The brief was to revive it entirely. New products, new imagery, a new page experience built to be immersive, joyful, and worth staying on.
My role
This project spanned the full editorial process, from initial concept through to published page. No single handoff point.
Defined the five-story framework, identifying color-led moods that mapped to Lekker’s inventory and current customer search behavior.
Selected and grouped products from across the catalog in collaboration with the marketing and sales team, balancing price, category, and visual coherence within each story.
Wrote all section introductions and product-level copy, maintaining a consistent editorial voice across five distinct moods without repetition.

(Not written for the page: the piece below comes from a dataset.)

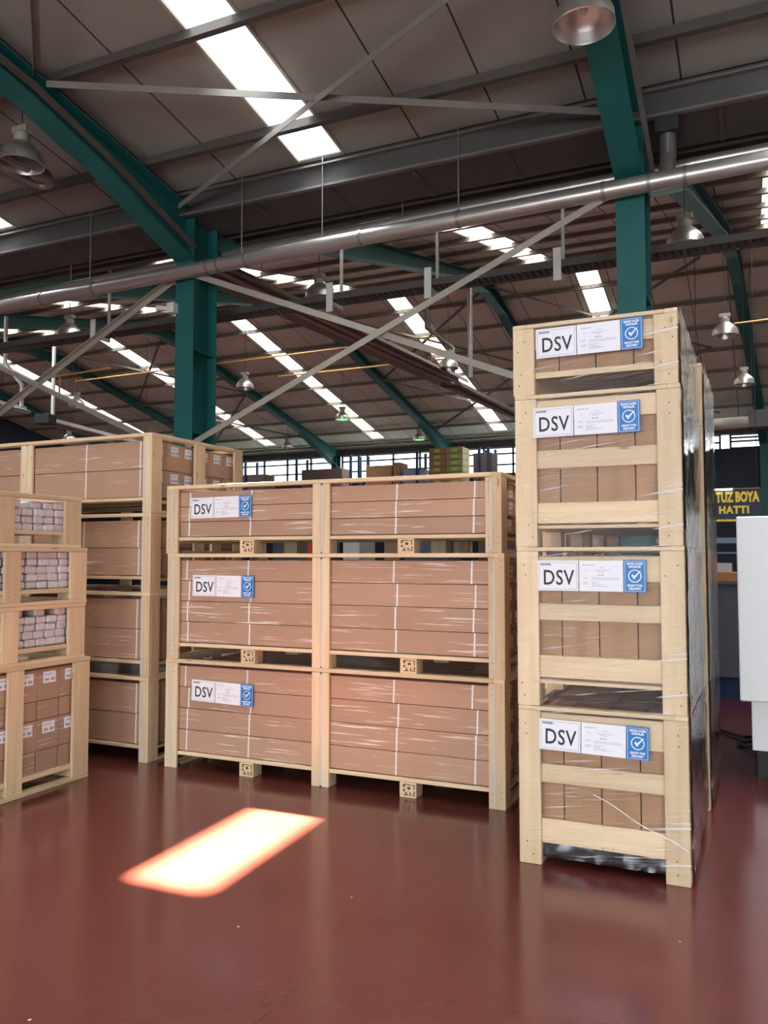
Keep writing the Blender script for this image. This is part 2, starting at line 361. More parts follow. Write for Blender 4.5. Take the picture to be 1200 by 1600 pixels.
# roof slabs between the skylight strips, and the strips themselves
def roof_slope(y0, y1, zf, mat, sky_m, sky_off, sky_w, sname, sky_y, open_pane=None, period=5.94, watts=300):
    global wn
    slab = MB(); th = .12
    def strip(mb, xa, xb, ya, yb, t0=0.0, t=th):
        b = len(mb.v)
        for (x, y) in ((xa,ya),(xb,ya),(xb,yb),(xa,yb)): mb.v.append((x, y, zf(y)+t0+.0))
        for (x, y) in ((xa,ya),(xb,ya),(xb,yb),(xa,yb)): mb.v.append((x, y, zf(y)+t0+t))
        mb.f += [(b,b+1,b+2,b+3),(b+4,b+7,b+6,b+5),(b,b+4,b+5,b+1),(b+1,b+5,b+6,b+2),(b+2,b+6,b+7,b+3),(b+3,b+7,b+4,b)]
    edges = [XR]
    for k in range(-2, 6):
        a = sky_off - period*k; b_ = a - sky_w
        if b_ < XL or a > XR: continue
        edges += [a, b_]
        ya, yb = sky_y
        strip(slab, b_, a, y0, ya); strip(slab, b_, a, yb, y1)
        wn += 1; g = MB()
        if open_pane and abs(a - open_pane[0]) < .1:
            strip(g, b_, a, ya, open_pane[1], .02, .03); strip(g, b_, a, open_pane[2], yb, .02, .03)
            GM = bpy.data.materials.new('clear_rooflight_glass'); GM.use_nodes = True; nt = GM.node_tree; nt.nodes.clear()
            o = N(nt, 'ShaderNodeOutputMaterial'); t_ = N(nt, 'ShaderNodeBsdfTransparent'); gl = N(nt, 'ShaderNodeBsdfGlossy'); m_ = N(nt, 'ShaderNodeMixShader')
            m_.inputs[0].default_value = .05; nt.links.new(t_.outputs[0], m_.inputs[1]); nt.links.new(gl.outputs[0], m_.inputs[2]); nt.links.new(m_.outputs[0], o.inputs[0])
            wo = struct(g.build('window_%d' % wn, sky_m)); pg = MB(); strip(pg, open_pane[3], open_pane[4], open_pane[1], open_pane[2], .04, .008); pg.build('clear_pane', GM, wo)
            sg_ = MB(); strip(sg_, b_, open_pane[3], open_pane[1], open_pane[2], .02, .03); strip(sg_, open_pane[4], a, open_pane[1], open_pane[2], .02, .03); sg_.build('side_pane', sky_m, wo)
        else:
            strip(g, b_, a, ya, yb, .02, .03)
            wo = struct(g.build('window_%d' % wn, sky_m))
        ym = (ya+yb)/2; dv = Vector((0, yb-ya, zf(yb)-zf(ya))).normalized(); nv = Vector((0, dv.z, -dv.y))
        ao = area('skylight_daylight', (0, 0, 0), (0, 0, -1), .5, (Vector((0, yb-ya, zf(yb)-zf(ya)))).length, watts, (.95, .97, 1.0), 100)
        ao.matrix_world = Matrix.Translation(((a+b_)/2, ym, zf(ym)-.02)) @ Matrix((Vector((1, 0, 0)), dv, Vector((1, 0, 0)).cross(dv))).transposed().to_4x4()
        fl = MB()
        for xx in (a, b_): 
            fl.bar((xx, ya, zf(ya)-.01), (xx, yb, zf(yb)-.01), .035, .03)
        fl.build('window_frame', BRACE, wo)
    edges.append(XL)
    for i in range(0, len(edges), 2): strip(slab, edges[i+1], edges[i], y0, y1)
    return struct(slab.build(sname, mat))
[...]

Designed and implemented the full page layout, with attention to section pacing, typography hierarchy, and a mobile experience that preserved the atmosphere of the desktop version.
Five moods, one edit
Rather than organizing by product type or price, the edit was structured around five distinct color-led stories. Each pairs pieces from across the Lekker catalog into a room built around a feeling, not a category.
Tangerine Dream
Saturated orange anchored by rich purple, with butter yellow and soft sage completing the palette.
Design decisions
Each story was designed to feel fully distinct: its own moodboard header, palette, typography treatment, and product selection. The challenge was maintaining a cohesive experience across five sections without any one of them feeling like a repeat of the last.
What I learned
The most interesting challenge on this project was maintaining editorial coherence across five stories without the page feeling repetitive. Each section needed its own distinct atmosphere while still reading as part of a single experience. That required careful attention to tone, pacing, and visual variation.
It also reinforced something I find consistently true: the tightest briefs produce the sharpest work. When the goal is clear and the constraints are real, every decision has to earn its place.